-- BEGIN DATA LINES --
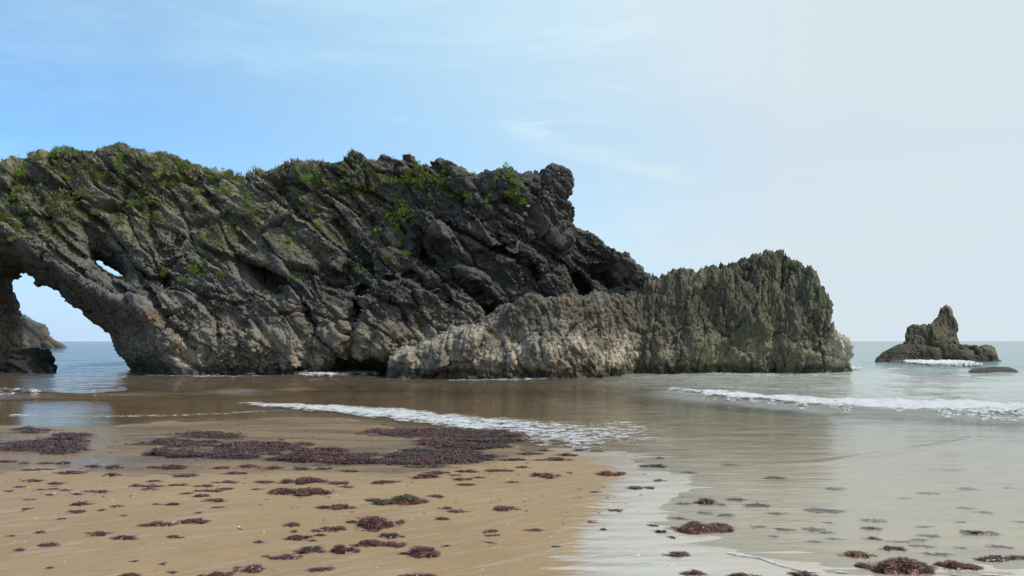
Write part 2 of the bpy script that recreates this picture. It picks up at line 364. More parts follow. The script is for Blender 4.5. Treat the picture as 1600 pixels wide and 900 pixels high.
# ------------------------------------------------------------------ beach and sea
def G0(px, py): d = F * CZ / (py - HOR); return ((px - 800) / F * d, d)     # pixel to the sea-level plane
SHORE = [(-60, 17.0), (-22, 15.6)] + [G0(*q) for q in ((0, 668), (90, 664), (170, 668), (260, 660), (350, 657), (430, 653), (520, 655), (600, 664), (690, 676), (770, 690),
         (820, 703), (880, 702), (960, 706), (1030, 712), (1046, 745), (1054, 768), (1048, 790), (1064, 822), (1110, 834), (1160, 846), (1200, 855), (1260, 865), (1320, 871), (1440, 886), (1600, 897))] + [(9, 4.4), (60, 1.0)]
LAND = SHORE + [(60, -80), (-60, -80)]
def ground(X, Y):
    sh = X.shape; x = np.asarray(X, np.float32).ravel(); y = np.asarray(Y, np.float32).ravel()
    d = -poly_sd(x, y, LAND)
    z = np.where(d > 0, 0.011 * d, np.where(d > -9, 0.015 * d, -0.135 + 0.055 * (d + 9)))
    z = np.where(d < -45, np.maximum(z, -2.12 + 0.02 * (d + 45)), z); z = np.maximum(z, -12)
    q = np.stack([x, y, 0 * x], 1)
    z = z + 0.012 * noise(q * (0.35, 0.55, 1)) + 0.0055 * noise(q * (0.8, 5.0, 1) + 9) + 0.0035 * noise(q * (1.9, 13.0, 1) + 19)
    c_, s__ = math.cos(0.6), math.sin(0.6); u = np.stack([(x * c_ + y * s__) * 0.7, (-x * s__ + y * c_) * 4.5, 0 * x], 1)
    z = z + 0.0035 * noise(u) * (0.6 + noise(q * 0.5 + 40)) * np.exp(-(np.maximum(y - 8, 0) / 8) ** 2)
    return z.reshape(sh), d.reshape(sh)
def on_ground(px, py):
    z = 0.0
    for _ in range(6):
        d = F * (CZ - z) / (py - HOR); x = (px - 800) / F * d; z = float(ground(np.array([x]), np.array([d]))[0][0])
    return x, d, z
WETP = [on_ground(*q)[:2] for q in ((850, 700), (955, 728), (968, 745), (945, 762), (938, 800), (905, 828), (890, 860), (878, 905))] + [(0.2, 4.0), (-0.5, 0), (-4, -80), (60, -80), (60, 60), (4.5, 30)]
DAMP = [(-60, 9.6), (-20, 10.1)] + [on_ground(*q)[:2] for q in ((0, 742), (60, 728), (110, 736), (190, 744), (300, 741), (400, 739), (480, 736), (560, 738), (620, 742), (690, 733), (760, 726), (820, 712), (880, 704), (960, 704))] + [(5, 18), (5, 60), (-60, 60)]
def axis(lo, hi, step, grow_lo, grow_hi, k=1.18):
    a = list(np.arange(lo, hi, step)); s = step
    while a[-1] < grow_hi: s *= k; a.append(a[-1] + s)
    s = step; b = []; x = lo
    while x > grow_lo: s *= k; x -= s; b.append(x)
    return np.array(b[::-1] + a, np.float32)
def yaxis(lo, hi, f, far):
    a = [lo]
    while a[-1] < hi: a.append(a[-1] + f(a[-1]))
    s = f(hi)
    while a[-1] < far: s *= 1.15; a.append(a[-1] + s)
    return a
def sheet(name, xs, ys, zf, mat, attrs_f):
    X, Y = np.meshgrid(xs, ys); Z, at = zf(X, Y)
    v = np.stack([X, Y, Z], -1).reshape(-1, 3); n, m_ = len(xs), len(ys)
    i = (np.arange(m_ - 1)[:, None] * n + np.arange(n - 1)[None]).ravel()
    f = np.stack([i, i + 1, i + n + 1, i + n], 1)
    return v, f, at
back = [-80, -40, -20, -10, -5, -1, 2]
xs = axis(-9, 9.0, 0.06, -9000, 9000, 1.05); ys = np.array(back + yaxis(4.2, 45, lambda y: max(0.035, 0.0011 * y * y), 9000), np.float32)
def zf_sand(X, Y):
    z, d = ground(X, Y); w = -poly_sd(X.ravel(), Y.ravel(), WETP).reshape(X.shape); dm = -poly_sd(X.ravel(), Y.ravel(), DAMP).reshape(X.shape)
    return z, {'wetdist': np.maximum(w, np.where(d < 0.0, 0.3 - d * 0.3, -9)), 'damp': dm, 'under': np.clip(-z / 0.012, 0, 1), 'inland': np.clip(d, -1, 3)}
v, f, at = sheet('beach', xs, ys, zf_sand, M_SAND, None)
tag(obj('beach', mesh('beach', v, f, M_SAND, attrs=at)), 'damp tan sand beach sloping into the sea', kind='structure')

# wave ridges: polyline in pixels, height, half width (m)
RIDGES = [([(1020, 616), (1120, 625), (1250, 640), (1400, 648), (1600, 655), (1750, 660)], 0.22, 0.50),
          ([(-60, 622), (60, 622), (160, 621), (300, 620), (420, 618), (470, 614)], 0.24, 0.40),
          ([(330, 622), (420, 615), (520, 612), (600, 614)], 0.12, 0.7),
          ([(440, 600), (560, 598), (660, 601)], 0.12, 0.8),
          ([(1040, 748), (1180, 728), (1300, 722), (1400, 708), (1530, 686)], 0.045, 0.15),
          ([(1325, 585), (1420, 577), (1540, 580)], 0.22, 1.2),
          ([(-40, 571), (100, 570), (230, 566)], 0.3, 2.0)]
def water_z(X, Y):
    x, y = np.asarray(X, np.float32).ravel(), np.asarray(Y, np.float32).ravel()
    g, d = ground(x, y); dep = np.maximum(-g, 0)
    q = np.stack([x, y, 0 * x], 1)
    z = np.minimum(0.16, 0.12 * dep) * fbm(q * (0.16, 0.42, 1), 3) + np.minimum(0.05, 0.10 * dep) * noise(q * (0.6, 1.7, 1) + 5) + np.minimum(0.030, 0.14 * dep) * fbm(q * (0.95, 3.1, 1) + 15, 2)
    for pts, h, w in RIDGES:
        P = [G0(*a) for a in pts]; e = seg_dist(x, y, P)
        z += h * (0.75 + 0.5 * noise(q * (0.4, 0.4, 1) + 3)) * np.exp(-(e / w) ** 2) * (sstep(0, 0.06, dep))
    return z.reshape(np.shape(X)), dep.reshape(np.shape(X))
xs = axis(-26, 26.0, 0.12, -9000, 9000, 1.06); ys = np.array(yaxis(4.0, 60, lambda y: max(0.05, 0.0007 * y * y), 9000), np.float32)
def zf_water(X, Y):
    z, dep = water_z(X, Y); return z, {'depth': dep}
v, f, at = sheet('sea', xs, ys, zf_water, M_WATER, None)
tag(obj('sea', mesh('sea', v, f, M_WATER, attrs=at)), 'sea with small ripples, shallow and sandy brown near the beach', kind='structure')

# ------------------------------------------------------------------ rocks
def pc(pts, Y): return [((px - 800) / F * Y, CZ + (HOR - py) / F * Y) for px, py in pts]
def pcs(pts, dy, sfun):                                   # pixels onto the headland's face, which leans back
    o = []
    for px, py in pts:
        a = (HOR - py) / F; s = sfun(px); Y = float((y0_of(px) + dy + s * CZ) / (1 - s * a)); o.append(((px - 800) / F * Y, CZ + a * Y))
    return o
def volume(poly, yf, yb, vox, zlo=-1.2, rim=1.0, carve=None, xlim=None):
    P = np.array(poly); x0, x1 = P[:, 0].min() - 0.7, P[:, 0].max() + 0.7; z1 = P[:, 1].max() + 0.7
    if xlim: x0, x1 = max(x0, xlim[0]), min(x1, xlim[1])
    xs = np.arange(x0, x1, vox, dtype=np.float32); zs = np.arange(zlo - 0.4, z1, vox, dtype=np.float32)
    X, Z = np.meshgrid(xs, zs, indexing='ij')
    s2 = np.maximum(poly_sd(X, Z, poly), zlo - Z); fr, bk = yf(X, Z), yb(X, Z)
    ins = s2 < 0
    y0, y1 = fr[ins].min() - 0.6, bk[ins].max() + 0.6; ys = np.arange(y0, y1, vox, dtype=np.float32)
    s2_, fr_, bk_ = s2[:, None, :], fr[:, None, :], bk[:, None, :]; Yg = ys[None, :, None]
    val = smax(np.maximum(fr_ - Yg, -1e3), s2_ + 0 * Yg, rim); val = smax(val, Yg - bk_, rim)
    if carve: val = carve(val, X, ys, Z)
    return surface_nets(val.astype(np.float32), (x0, y0, zlo - 0.4), vox)

C_DARK, C_GREY, C_TAN, C_RUST, C_WET, C_OLIVE, C_SUNLIT = (0.070, 0.066, 0.061), (0.148, 0.140, 0.126), (0.285, 0.243, 0.182), (0.21, 0.125, 0.065), (0.040, 0.036, 0.026), (0.155, 0.15, 0.078), (0.46, 0.40, 0.31)
DIP = math.radians(42)
def beds(p):                                              # along the dip, across (y), through the beds
    return np.stack([math.cos(DIP) * p[:, 0] - math.sin(DIP) * p[:, 2], p[:, 1], math.sin(DIP) * p[:, 0] + math.cos(DIP) * p[:, 2] + 0.25 * p[:, 1]], 1)
def disp_beds(p):                                         # fractured blocks with tilted flat faces
    q = beds(p + 0.25 * np.stack([noise(p * 0.5), noise(p * 0.5 + 31), noise(p * 0.5 + 57)], 1))
    a1, a2, h1, t1 = voronoi(q * (0.25, 0.42, 0.74), True); b1, b2, h2, t2 = voronoi(q * (0.70, 1.05, 1.95) + 40, True); c1, c2, h3, t3 = voronoi(q * (2.1, 2.6, 4.3) + 80, True)
    k1 = 1 - sstep(0, 0.09, a2 - a1); k2 = 1 - sstep(0, 0.13, b2 - b1); k3 = 1 - sstep(0, 0.17, c2 - c1)
    east = sstep(-9, -3, p[:, 0]); g = np.maximum(sstep(-0.25, 0.35, noise(p * 0.42 + 77)), 0.25 * east)             # some stretches are smoother, some shattered
    d = 0.50 * (h1 - 0.5) + 0.60 * t1 - 0.52 * k1
    d += (0.22 * (h2 - 0.5) + (0.36 + 0.06 * east) * t2 - 0.18 * k2) * (0.30 + 0.75 * g)
    d += (0.11 * (h3 - 0.5) + 0.18 * t3 - 0.06 * k3) * (0.2 + 0.8 * g)
    s_ = q[:, 2] + 0.12 * noise(q * (0.25, 0.3, 0.6) + 5); pl_ = 0.35 + 0.65 * sstep(-0.3, 0.3, noise(q * (0.16, 0.2, 0.5) + 50))
    def lay(w):                                             # beds weather back by different amounts
        i = np.floor(s_ / w).astype(np.int32); f_ = s_ / w - i; z0 = np.zeros_like(i)
        a, b = _H[_hash(i, z0, z0 + 3)], _H[_hash(i + 1, z0, z0 + 3)]; return a + (b - a) * sstep(0.78, 1.0, f_) - 0.5
    d += pl_ * (1 - 0.35 * east) * (0.34 * lay(0.62) + 0.20 * lay(0.21))
    d += 0.07 * fbm(q * (0.5, 0.7, 2.2), 3, 0.5)
    return d, 0.5 * h1 + 0.5 * h2
def fine_beds(p):
    q = beds(p); c1, c2, h, t = voronoi(q * (5.5, 6, 8.5) + 13, True)
    return (0.045 * (h - 0.5) + 0.11 * t - 0.04 * (1 - sstep(0, 0.2, c2 - c1))) * (0.4 + sstep(-0.2, 0.3, noise(p * 0.6 + 91))) + 0.025 * fbm(q * (3, 4, 9), 3, 0.6)
def fine_flute(p):
    c1, c2, h, t = voronoi(p * (6.5, 6.5, 4.2) + 13, True)
    return 0.09 * (c1 - 0.42) + 0.05 * t + 0.055 * fbm(p * (4.2, 4.2, 2.0), 3, 0.62, ridge=True) + 0.03 * noise(p * 9)
def disp_flute(p):                                        # karst: upright flutes, ribs and pits
    w = p + 0.3 * np.stack([noise(p * 0.7), noise(p * 0.7 + 31), noise(p * 0.7 + 57)], 1)
    r = fbm(w * (0.85, 0.85, 0.20), 3, 0.55, ridge=True); a1, a2, h, t = voronoi(w * (0.75, 0.75, 0.42), True); b1, b2, h2, t2 = voronoi(w * (2.2, 2.2, 1.25) + 9, True)
    c1, _, _ = voronoi(w * (4.6, 4.6, 2.8) + 21)
    d = 0.34 * noise(w * (0.62, 0.62, 0.40) + 61) + 0.22 * noise(w * (1.3, 1.3, 0.9) + 71) + 0.55 * (r - 0.15) + 0.26 * (h - 0.5) + 0.40 * t - 0.24 * (1 - sstep(0, 0.12, a2 - a1)) + 0.34 * (b1 - 0.45) + 0.14 * t2 + 0.17 * (c1 - 0.5) + 0.10 * fbm(p * 2.5, 3, 0.6)
    return d, h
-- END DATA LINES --
State only the count of lines above that hold the string "pixels".

SOLUTION BELOW — 3